Knights' path to success set in minor hockey

JIM KERNAGHAN -- London Free Press

, Last Updated: 7:21 AM ET

In plenty of ways, the guys called upon to lead the offensive charge on behalf of the London Knights are mature beyond their years.

Playoff pressure? They've been doing it three-fourths of their lives, so tonight's playoff opener against the Owen Sound Attack is just another chance for scorers such as David Bolland and Rob Schremp to step up and do what they've been doing each spring since they first wobbled out on skates.

Bolland remembers the baggy jersey and too-large skates in Mimico. Schremp recalls the long road trips with the rest of the peewees in Syracuse.

They both knew then, as they do now, they must continue doing what they do well in the hotter playoff crucible.

As always, the most pivotal role falls to Knights goaltending Oscar-winner Adam Dennis. But if Bolland, Schremp and Dylan Hunter fail to turn on the light, whatever little miracles Dennis is able to fashion between the pipes could become an afterthought.

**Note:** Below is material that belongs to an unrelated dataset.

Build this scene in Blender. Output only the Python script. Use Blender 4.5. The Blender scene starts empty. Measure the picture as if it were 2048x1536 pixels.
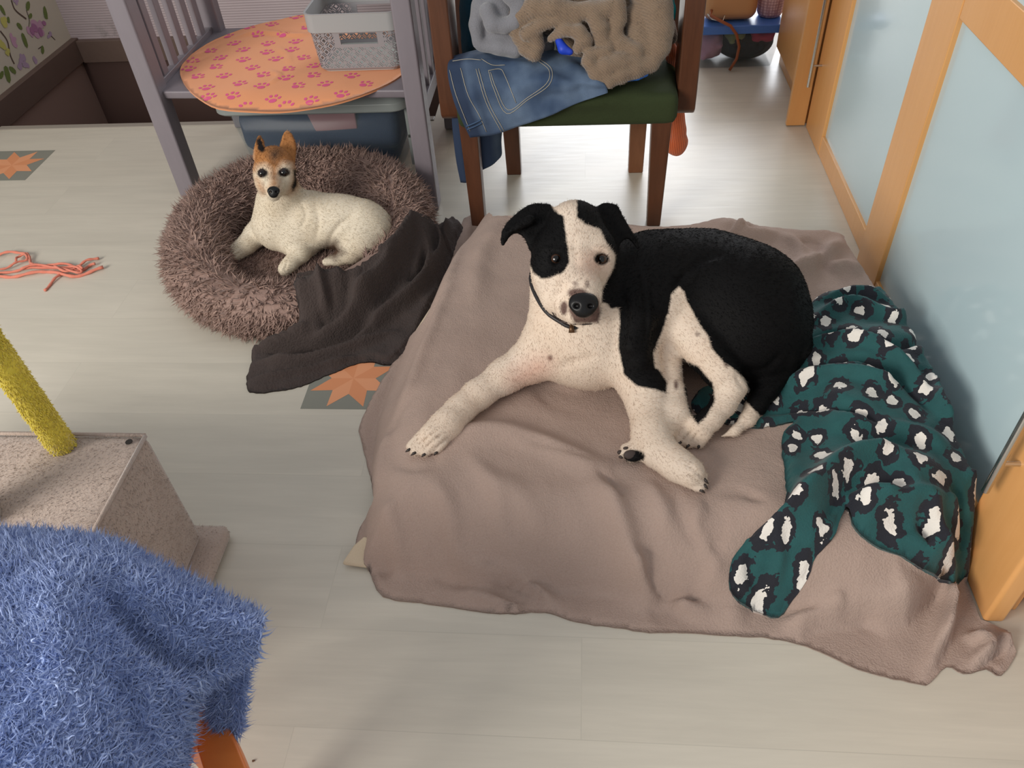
import bpy, math, random
import numpy as np
from mathutils import Vector, Matrix
from mathutils.bvhtree import BVHTree
from mathutils.geometry import delaunay_2d_cdt

rng = np.random.default_rng(7)
random.seed(7)
SC = bpy.context.scene
COL = SC.collection

# ------------------------------------------------------------------ camera
FPX, PITCH, ROLL, YAW, CH = 1594.7, math.radians(43.373), math.radians(-4.454), math.radians(-7.07), 1.4
_fw = np.array([math.sin(YAW)*math.cos(PITCH), math.cos(YAW)*math.cos(PITCH), -math.sin(PITCH)])
_r = np.array([math.cos(YAW), -math.sin(YAW), 0.0]); _u = np.cross(_r, _fw)
CR = _r*math.cos(ROLL)+_u*math.sin(ROLL); CU = -_r*math.sin(ROLL)+_u*math.cos(ROLL); CF = _fw
CP = np.array([0, 0, CH])
cam = bpy.data.cameras.new('camera'); co = bpy.data.objects.new('camera', cam); COL.objects.link(co)
cam.sensor_width = 36; cam.lens = FPX/2048*36; cam.clip_start = 0.02; cam.clip_end = 50
M = Matrix(((CR[0], CU[0], -CF[0], 0), (CR[1], CU[1], -CF[1], 0), (CR[2], CU[2], -CF[2], CH), (0, 0, 0, 1)))
co.matrix_world = M
SC.camera = co

# ------------------------------------------------------------------ light
w = bpy.data.worlds.new('world'); SC.world = w; w.use_nodes = True
w.node_tree.nodes['Background'].inputs[0].default_value = (0.93, 0.96, 1.0, 1)
w.node_tree.nodes['Background'].inputs[1].default_value = 0.40
def area(name, loc, target, sx, sy, power, col):
    l = bpy.data.lights.new(name, 'AREA'); l.shape = 'RECTANGLE'; l.size = sx; l.size_y = sy; l.energy = power; l.color = col
    o = bpy.data.objects.new(name, l); COL.objects.link(o); o.location = loc
    o.rotation_euler = (Vector(target)-Vector(loc)).to_track_quat('-Z', 'Y').to_euler(); return o
area('window_daylight_far', (0.6, 6.4, 1.7), (0.4, 2.0, 0.1), 2.6, 1.7, 105, (0.92, 0.95, 1.0))
area('window_daylight_side', (-2.9, -1.6, 2.1), (0.1, 1.6, 0.0), 1.9, 1.6, 126, (1.0, 0.95, 0.87))
SC.view_settings.view_transform = 'Standard'; SC.view_settings.look = 'None'
SC.view_settings.exposure = 0.47; SC.view_settings.gamma = 1.0; SC.view_settings.use_curve_mapping = False
SC.render.image_settings.file_format = 'PNG'

# ------------------------------------------------------------------ projection helpers (camera survey of the room)
def ray(px, py):
    return CR*((px-1024)/FPX) - CU*((py-768)/FPX) + CF
def U(px, py, z=0.0):
    d = ray(px, py); return CP + d*((z-CH)/d[2])
def UX(px, py, X):
    d = ray(px, py); return CP + d*(X/d[0])
def UY(px, py, Y):
    d = ray(px, py); return CP + d*(Y/d[1])
def UD(px, py, dep):
    return CP + ray(px, py)*dep
def depth(P): return float((np.asarray(P)-CP) @ CF)
def proj(P):
    q = np.asarray(P, float)-CP; z = q @ CF
    return np.stack([1024+FPX*(q @ CR)/z, 768-FPX*(q @ CU)/z], -1)

# ------------------------------------------------------------------ object helpers
def tag(o, label=None, cat=None, group=None, kind=None):
    if label: o['label'] = label
    if cat: o['category'] = cat
    if group: o['group'] = group
    if kind: o['kind'] = kind
    return o
def thing(name, label, cat, loc=(0, 0, 0), group=None):
    o = bpy.data.objects.new(name, None); COL.objects.link(o); o.location = loc
    return tag(o, label, cat, group)
def link(name, me, parent=None):
    o = bpy.data.objects.new(name, me); COL.objects.link(o)
    if parent is not None:
        o.parent = parent; o.matrix_parent_inverse = Matrix.Translation(-parent.location)
    return o
def npmesh(name, V, F, mats, parent=None, smooth=True, mi=None):
    """V (n,3); F array (m,k) or list of arrays"""
    V = np.asarray(V, np.float32); me = bpy.data.meshes.new(name)
    Fs = F if isinstance(F, list) else [F]
    Fs = [np.asarray(f, np.int32) for f in Fs if len(f)]
    tot = np.concatenate([np.full(len(f), f.shape[1], np.int32) for f in Fs]); idx = np.concatenate([f.ravel() for f in Fs])
    me.vertices.add(len(V)); me.vertices.foreach_set('co', V.ravel())
    me.loops.add(len(idx)); me.loops.foreach_set('vertex_index', idx)
    me.polygons.add(len(tot)); me.polygons.foreach_set('loop_start', np.concatenate([[0], np.cumsum(tot)[:-1]]).astype(np.int32))
    me.polygons.foreach_set('loop_total', tot)
    if mi is not None: me.polygons.foreach_set('material_index', np.asarray(mi, np.int32))
    me.update(calc_edges=True); me.validate()
    if smooth: me.polygons.foreach_set('use_smooth', np.ones(len(me.polygons), bool))
    for m in (mats if isinstance(mats, (list, tuple)) else [mats]): me.materials.append(m)
    return link(name, me, parent)
class MB:
    """collects simple solids into one mesh"""
    def __init__(s): s.V = []; s.F = []; s.I = []; s.cur = 0
    def add(s, vs, fs):
        b = len(s.V); s.V += [tuple(map(float, v)) for v in vs]
        for f in fs: s.F.append([b+i for i in f]); s.I.append(s.cur)
    def box(s, a, b):
        x0, y0, z0 = a; x1, y1, z1 = b
        s.add([(x0,y0,z0),(x1,y0,z0),(x1,y1,z0),(x0,y1,z0),(x0,y0,z1),(x1,y0,z1),(x1,y1,z1),(x0,y1,z1)],
              [(0,3,2,1),(4,5,6,7),(0,1,5,4),(1,2,6,5),(2,3,7,6),(3,0,4,7)])
    def hexa(s, b4, t4):
        s.add(list(b4)+list(t4), [(0,3,2,1),(4,5,6,7),(0,1,5,4),(1,2,6,5),(2,3,7,6),(3,0,4,7)])
    def tube(s, pts, rads, n=12, caps=True):
        pts = [np.asarray(p, float) for p in pts]
        if not hasattr(rads, '__len__'): rads = [rads]*len(pts)
        b = len(s.V); up = None
        for i, p in enumerate(pts):
            t = pts[min(i+1, len(pts)-1)]-pts[max(i-1, 0)]; t = t/(np.linalg.norm(t)+1e-9)
            if up is None:
                up = np.array([0, 0, 1.0]) if abs(t[2]) < .9 else np.array([1.0, 0, 0])
            a = np.cross(t, up); a /= np.linalg.norm(a)+1e-9; c = np.cross(a, t); up = c
            for k in range(n):
                th = 2*math.pi*k/n; s.V.append(tuple(p+rads[i]*(math.cos(th)*a+math.sin(th)*c)))
        for i in range(len(pts)-1):
            for k in range(n):
                s.F.append([b+i*n+k, b+i*n+(k+1) % n, b+(i+1)*n+(k+1) % n, b+(i+1)*n+k]); s.I.append(s.cur)
        if caps:
            s.F.append([b+k for k in range(n)][::-1]); s.I.append(s.cur)
            s.F.append([b+(len(pts)-1)*n+k for k in range(n)]); s.I.append(s.cur)
    def prism(s, poly, off):
        n = len(poly); P = [np.asarray(p, float) for p in poly]; off = np.asarray(off, float)
        s.add(P+[p+off for p in P], [list(range(n))[::-1], [n+i for i in range(n)]]+[(i, (i+1) % n, n+(i+1) % n, n+i) for i in range(n)])
    def build(s, name, mats, parent=None, bevel=0, smooth=False, seg=2, sub=0):
        me = bpy.data.meshes.new(name); me.from_pydata(s.V, [], s.F)
        for m in (mats if isinstance(mats, (list, tuple)) else [mats]): me.materials.append(m)
        me.polygons.foreach_set('material_index', s.I)
        if smooth or bevel: me.polygons.foreach_set('use_smooth', [True]*len(me.polygons))
        me.update(); o = link(name, me, parent)
        if bevel:
            b = o.modifiers.new('bevel', 'BEVEL'); b.width = bevel; b.segments = seg; b.limit_method = 'ANGLE'; b.angle_limit = .6
            wn = o.modifiers.new('wn', 'WEIGHTED_NORMAL'); wn.keep_sharp = True
        if sub:
            q = o.modifiers.new('s', 'SUBSURF'); q.levels = q.render_levels = sub
        return o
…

The scorers have to score. And they have to score against a team that has seen enough of them live and on tape to have their tendencies down pat.

In other words, they have to do more than they did while running at the head of the OHL scoring pack during the regular season to create as much impact.

But they've been doing this a long time. None was ever out of the playoffs in minor hockey and all have a wealth of OHL playoff experience, with the run to the Memorial Cup championship standing as a sort of junior hockey doctoral thesis.

You wonder, now that they stand on the threshold of what ought to be distinguished NHL careers, if they even recall much about their early minor years. They do.

Bolland's first year, he was coached to the playoffs by Detroit Red Wing Brendan Shanahan's brother, Brian.

"I knew I couldn't skate very well," he laughed. "And that everything I had on was about eight sizes too big. Nothing fit me."

Schremp remembers big trips with his elite Syracuse teams to games as far away as Philadelphia.

"We played all over," he recalled. "The playoffs were against Buffalo, Long Island, Albany and places like that and then it was the nationals. I became used to playoff situations."

His first year of OHL playoffs was brief. Schremp was with Mississauga then and was bounced by a concussion after a game and a half against Ottawa 67's when he ran into Adam Smith's elbow.

Bolland's OHL playoff introduction was a heated series against Windsor and such current NHLers Tim Gleason and Kyle Wellwood.

"It was valuable watching how those guys and our guys, like Danny Bois, (were) going hard for us. You saw the value of hard work."

Work. It's a word not thrown around lightly in the Knights' dressing room.

"The deeper you get in the playoffs, the harder it is to score," Schremp said. "It's all about hard work in the playoffs, then skill takes over. Hard work sounds like a cliche. But you have to turn it up a notch, then get creative. I like the pressure situations. And this series is a pressure series. We get through this one, we're going to be good."

They are marked men , but here is no fear. It has always been this way. They have to score no matter what.

"It's expected of you; you have to do it every night," Bolland said. "It gets tougher. Like Corey Perry last year, he was expected to produce and he did. Same with Schrempy and Dylan and me this year."

It started for them all three-quarters of a lifetime ago. Tonight is nothing new.